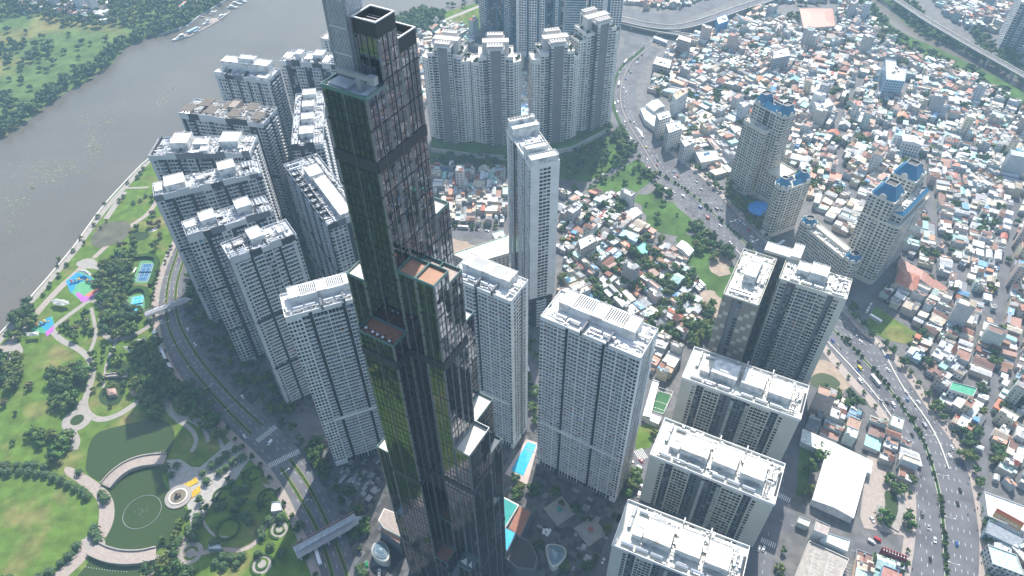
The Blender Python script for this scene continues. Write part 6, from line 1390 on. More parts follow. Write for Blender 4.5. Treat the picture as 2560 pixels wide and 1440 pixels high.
# dark cafe deck with white parasols and small marks on the shaded plaza
for k, (px, lab) in enumerate((((1360, 1329), 'first'), ((1367, 1329), 'second'), ((1374, 1330), 'third'), ((1371, 1335), 'fourth'), ((1359, 1336), 'fifth'), ((1367, 1341), 'sixth'))):
    c = G(*px); b = MB(); b.cyl((0, 0, 0), (0, 0, 2.4), .05, n=4); b.cyl((0, 0, 2.4), (0, 0, 3.0), 1.3, .05, n=8); tag(b.build('parasol', WHITEP, None, (c[0], c[1], .1)), lab+' nearest the stage deck of six white parasols on the shaded plaza', 'parasol', 'white parasols on the shaded plaza')
TEAL = mat('teal_lacquer', (.01, .30, .28), rough=.3); CORAL = mat('coral_lacquer', (.45, .14, .08), rough=.3)
for px, m_, lab in (((1399, 1278), TEAL, 'teal figure sculpture on a square stone base in the shaded plaza'), ((1476, 1328), CORAL, 'coral ring sculpture on a diamond stone base in the shaded plaza')):
    c = G(*px); o = empty('plaza_sculpture', (c[0], c[1], 0), .6, lab, 'sculpture'); b = MB(); b.box(-8, 8, -8, 8, 0, .5); b.build('base', CRP, o)
    b = MB()
    for k in range(5): b.dome((math.sin(k*1.3)*1.0, math.cos(k*1.3)*1.0, 1.2+k*.9), 1.2-.1*k, 1.0, .8, 8, 3, full=True)
    b.build('figure', m_, o)
r_ = random.Random(3); b = MB()
for k in range(70):      # planters and paving blocks in relief on the shaded plazas
    px, py = r_.choice([(r_.uniform(1320, 1520), r_.uniform(1220, 1430)), (r_.uniform(850, 950), r_.uniform(1150, 1260)), (r_.uniform(860, 950), r_.uniform(1180, 1250))])
    x, y = G(px, py); b.M = Matrix.Translation((x, y, 0)) @ Matrix.Rotation(UA, 4, 'Z'); a, e = r_.uniform(1.5, 5), r_.uniform(1.5, 5); g = r_.uniform(.12, .4)
    b.box(-a/2, a/2, -e/2, e/2, 0, r_.uniform(.15, .7), 0, (g, g, g*1.02))
b.M = None; tag(b.build('paving_blocks', PAINT), kind='structure')

# ================================================================= TREES AND PALMS
def crown_mesh(seed, tint, n=300, card=.085, r_=None):
    rd = random.Random(seed); b = MB(); cl = []
    for k in range(13): t = rd.uniform(0, 6.28); q = math.sqrt(rd.random())*.34; cl.append((q*math.cos(t), q*math.sin(t), rd.uniform(.42, .80)-q*.35, rd.uniform(.13, .22), rd.uniform(.55, 1.35)))
    for cx_, cy_, cz_, cr, g in cl:
        b.dome((cx_, cy_, cz_), cr*.72, cr*.72, cr*.6, 6, 2, tint=tuple(v*g*.8 for v in tint), full=True)
        for k in range(n//13):
            a = Vector((rd.gauss(0, 1), rd.gauss(0, 1), rd.gauss(.25, 1))).normalized(); c = Vector((cx_, cy_, cz_))+Vector((a.x*cr, a.y*cr, a.z*cr*.8))*rd.uniform(.75, 1.2)
            nrm = (a+Vector((rd.uniform(-.6, .6), rd.uniform(-.6, .6), rd.uniform(-.3, .6)))).normalized(); u = nrm.orthogonal().normalized(); u.rotate(Matrix.Rotation(rd.uniform(0, 6.28), 3, nrm)); v = nrm.cross(u)
            s_ = card*rd.uniform(.5, 1.1); g2 = g*rd.uniform(.75, 1.3); yl = rd.uniform(.9, 1.25)
            b.add([c-u*s_, c+v*s_*.6, c+u*s_, c-v*s_*.6], [(0, 1, 2, 3)], 0, (tint[0]*g2*yl, tint[1]*g2, tint[2]*g2))
    return b
def trunk_mb(seed):
    rd = random.Random(seed); b = MB(); b.cyl((0, 0, 0), (0, 0, .35), .03, .02, n=6)
    for k in range(5): a = k*1.25+rd.random(); b.cyl((0, 0, .27), (.24*math.cos(a), .24*math.sin(a), .6), .015, .006, n=4)
    return b
TI = [(.052, .105, .026), (.072, .130, .030), (.040, .085, .028), (.115, .160, .035), (.115, .120, .055), (.055, .125, .022)]
CR = [crown_mesh(50+i, TI[i]).mesh('crown', LEAF) for i in range(6)]
CRL = [crown_mesh(80+i, TI[i], 78, .15) for i in range(6)]
TRK = trunk_mb(1).mesh('trunk', BARK)
KN = ['dark green', 'green', 'deep bluish green', 'yellowish green', 'olive brown', 'bright green']
trees = []
def scatter(px, sp, s0, s1, seed, kinds=(0, 1, 2, 3, 5), jit=.5, world=None):
    P = world or GP(px); xs = [p[0] for p in P]; ys = [p[1] for p in P]; r = random.Random(seed); y = min(ys)
    while y < max(ys):
        x = min(xs)
        while x < max(xs):
            a, e = x+r.uniform(-jit, jit)*sp, y+r.uniform(-jit, jit)*sp
            if inpoly(a, e, P): trees.append((a, e, r.uniform(s0, s1), r.choice(kinds), r.uniform(0, 6.28)))
            x += sp
        y += sp
for i, (q, sp, s0, s1) in enumerate((
    ([(255, 690), (300, 635), (332, 635), (326, 700), (318, 760), (300, 812), (262, 775), (246, 740)], 6.5, 9, 14), ([(255, 782), (300, 770), (352, 790), (357, 835), (300, 848), (262, 832)], 7, 9, 14),
    ([(-60, 900), (20, 890), (62, 905), (60, 960), (10, 1000), (-80, 1000)], 7.5, 10, 15), ([(130, 965), (178, 895), (218, 905), (215, 965), (180, 1030), (135, 1030)], 9, 10, 15), ([(70, 1065), (130, 1065), (186, 1105), (180, 1150), (150, 1160), (85, 1120)], 9.5, 10, 15),
    ([(32, 790), (80, 752), (95, 795), (62, 850), (25, 850)], 7, 9, 14), ([(338, 970), (380, 925), (432, 930), (442, 1000), (400, 1045), (345, 1015)], 8, 9, 14), ([(440, 965), (500, 962), (545, 1040), (585, 1100), (560, 1112), (480, 1042), (432, 1035)], 8, 9, 13),
    ([(330, 862), (400, 850), (425, 925), (370, 945), (335, 925)], 8, 8, 13), ([(375, 1395), (450, 1382), (480, 1450), (375, 1450)], 8, 9, 13), ([(372, 1355), (440, 1330), (462, 1290), (480, 1262), (502, 1295), (470, 1348), (402, 1388)], 11, 6, 9),
    ([(462, 700), (485, 800), (555, 905), (620, 975), (690, 1040), (745, 1032), (690, 950), (600, 860), (530, 780), (495, 690)], 10, 6, 10), ([(765, 1088), (800, 1092), (835, 1190), (795, 1185)], 7, 7, 11), ([(845, 1235), (885, 1235), (945, 1330), (925, 1340), (895, 1335)], 7, 7, 11), ([(760, 1120), (790, 1140), (830, 1230), (800, 1200)], 9, 6, 9),
    ([(745, 560), (775, 640), (805, 700), (780, 722), (742, 620)], 9, 8, 12), ([(1285, 1200), (1335, 1205), (1345, 1235), (1290, 1245)], 6, 7, 11), ([(1300, 930), (1345, 945), (1338, 1085), (1300, 1090)], 11, 7, 11), ([(1565, 1180), (1592, 1165), (1588, 1245), (1562, 1262)], 6, 7, 10),
    ([(1400, 1262), (1480, 1288), (1490, 1340), (1400, 1335)], 12, 5, 9), ([(1330, 1330), (1362, 1350), (1352, 1440), (1320, 1430)], 8, 6, 10), ([(1440, 1380), (1500, 1400), (1480, 1440), (1430, 1440)], 10, 6, 9),
    ([(1540, 640), (1622, 652), (1645, 700), (1600, 732), (1550, 705)], 8.5, 8, 13), ([(1650, 680), (1720, 668), (1742, 722), (1702, 800), (1640, 762)], 9, 8, 13), ([(1600, 775), (1780, 825), (1792, 872), (1640, 862)], 9, 9, 14), ([(1520, 500), (1562, 510), (1558, 552), (1525, 548)], 8, 10, 14),
    ([(1722, 562), (1790, 590), (1838, 645), (1802, 662), (1738, 632)], 8, 8, 12), ([(1475, 690), (1542, 755), (1505, 790), (1470, 742)], 8, 8, 12), ([(1590, 590), (1620, 600), (1660, 655), (1630, 660)], 10, 7, 11),
    ([(1066, 385), (1270, 398), (1270, 428), (1066, 422)], 8, 7, 11), ([(1395, 398), (1500, 345), (1595, 392), (1560, 412), (1420, 455)], 11, 7, 12), ([(1515, 330), (1545, 320), (1600, 385), (1560, 395)], 8, 8, 12), ([(1600, 420), (1650, 450), (1700, 520), (1680, 520), (1620, 460)], 10, 8, 11), ([(1070, 556), (1265, 562), (1265, 572), (1110, 578)], 6, 4, 6),
    ([(1990, 1230), (2040, 1118), (2062, 1130), (2012, 1252)], 8, 7, 12), ([(2045, 968), (2165, 1000), (2172, 1035), (2080, 1022)], 9, 9, 13), ([(2208, 1200), (2252, 1200), (2252, 1235), (2212, 1230)], 9, 9, 13), ([(2165, 1272), (2215, 1285), (2208, 1332), (2170, 1325)], 9, 9, 13), ([(2268, 1195), (2296, 1195), (2296, 1225), (2272, 1225)], 9, 9, 13), ([(2262, 1300), (2295, 1300), (2297, 1345), (2268, 1345)], 9, 9, 13),
    ([(1935, 1440), (1962, 1330), (1978, 1335), (1955, 1440)], 6, 5, 8), ([(2165, 1388), (2185, 1385), (2272, 1415), (2262, 1432), (2200, 1415)], 6, 6, 9), ([(2380, 1085), (2430, 1080), (2440, 1130), (2405, 1150)], 9, 10, 14), ([(2250, 850), (2310, 830), (2330, 850), (2275, 880)], 11, 8, 12), ([(2120, 770), (2135, 770), (2150, 790), (2130, 800)], 9, 9, 11), ([(1600, 1080), (1640, 1060), (1645, 1080), (1600, 1120)], 9, 5, 8),
    ([(1800, 460), (1850, 430), (1870, 470), (1905, 560), (1890, 590), (1830, 520)], 9, 7, 11), ([(1250, 730), (1262, 700), (1300, 850), (1300, 870)], 10, 6, 9), ([(60, 1190), (62, 1190), (61, 1195)], 9, 5, 8),
    ([(1300, 860), (1345, 850), (1345, 930), (1305, 930)], 8, 6, 10), ([(1330, 1210), (1540, 1270), (1530, 1340), (1340, 1260)], 13, 5, 8), ([(1400, 1350), (1520, 1350), (1490, 1440), (1400, 1440)], 15, 5, 8), ([(1600, 500), (1690, 520), (1735, 570), (1640, 570)], 19, 4, 8), ([(1480, 450), (1600, 395), (1640, 440), (1560, 480)], 15, 4, 9),
    ([(1260, 860), (1290, 1000), (1300, 1000), (1285, 860)], 8, 5, 8), ([(1430, 470), (1480, 445), (1580, 400), (1590, 412), (1500, 458), (1440, 490)], 9, 4, 8), ([(2140, 800), (2160, 790), (2170, 830), (2150, 830)], 8, 6, 9), ([(880, 1150), (940, 1120), (950, 1250), (890, 1270)], 11, 4, 7), ([(1750, 760), (1790, 760), (1790, 830), (1740, 830)], 8, 8, 12),
    )): scatter(q, sp, s0, s1, 100+i)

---

• PROBLEM TO WORK ON: Make an exact copy of the lines from the top of the material through the line with "b.M = None;", pictures excluded.

• SOLUTION FOR THIS TASK:
The Blender Python script for this scene continues. Write part 6, from line 1390 on. More parts follow. Write for Blender 4.5. Treat the picture as 2560 pixels wide and 1440 pixels high.
# dark cafe deck with white parasols and small marks on the shaded plaza
for k, (px, lab) in enumerate((((1360, 1329), 'first'), ((1367, 1329), 'second'), ((1374, 1330), 'third'), ((1371, 1335), 'fourth'), ((1359, 1336), 'fifth'), ((1367, 1341), 'sixth'))):
    c = G(*px); b = MB(); b.cyl((0, 0, 0), (0, 0, 2.4), .05, n=4); b.cyl((0, 0, 2.4), (0, 0, 3.0), 1.3, .05, n=8); tag(b.build('parasol', WHITEP, None, (c[0], c[1], .1)), lab+' nearest the stage deck of six white parasols on the shaded plaza', 'parasol', 'white parasols on the shaded plaza')
TEAL = mat('teal_lacquer', (.01, .30, .28), rough=.3); CORAL = mat('coral_lacquer', (.45, .14, .08), rough=.3)
for px, m_, lab in (((1399, 1278), TEAL, 'teal figure sculpture on a square stone base in the shaded plaza'), ((1476, 1328), CORAL, 'coral ring sculpture on a diamond stone base in the shaded plaza')):
    c = G(*px); o = empty('plaza_sculpture', (c[0], c[1], 0), .6, lab, 'sculpture'); b = MB(); b.box(-8, 8, -8, 8, 0, .5); b.build('base', CRP, o)
    b = MB()
    for k in range(5): b.dome((math.sin(k*1.3)*1.0, math.cos(k*1.3)*1.0, 1.2+k*.9), 1.2-.1*k, 1.0, .8, 8, 3, full=True)
    b.build('figure', m_, o)
r_ = random.Random(3); b = MB()
for k in range(70):      # planters and paving blocks in relief on the shaded plazas
    px, py = r_.choice([(r_.uniform(1320, 1520), r_.uniform(1220, 1430)), (r_.uniform(850, 950), r_.uniform(1150, 1260)), (r_.uniform(860, 950), r_.uniform(1180, 1250))])
    x, y = G(px, py); b.M = Matrix.Translation((x, y, 0)) @ Matrix.Rotation(UA, 4, 'Z'); a, e = r_.uniform(1.5, 5), r_.uniform(1.5, 5); g = r_.uniform(.12, .4)
    b.box(-a/2, a/2, -e/2, e/2, 0, r_.uniform(.15, .7), 0, (g, g, g*1.02))
b.M = None; tag(b.build('paving_blocks', PAINT), kind='structure')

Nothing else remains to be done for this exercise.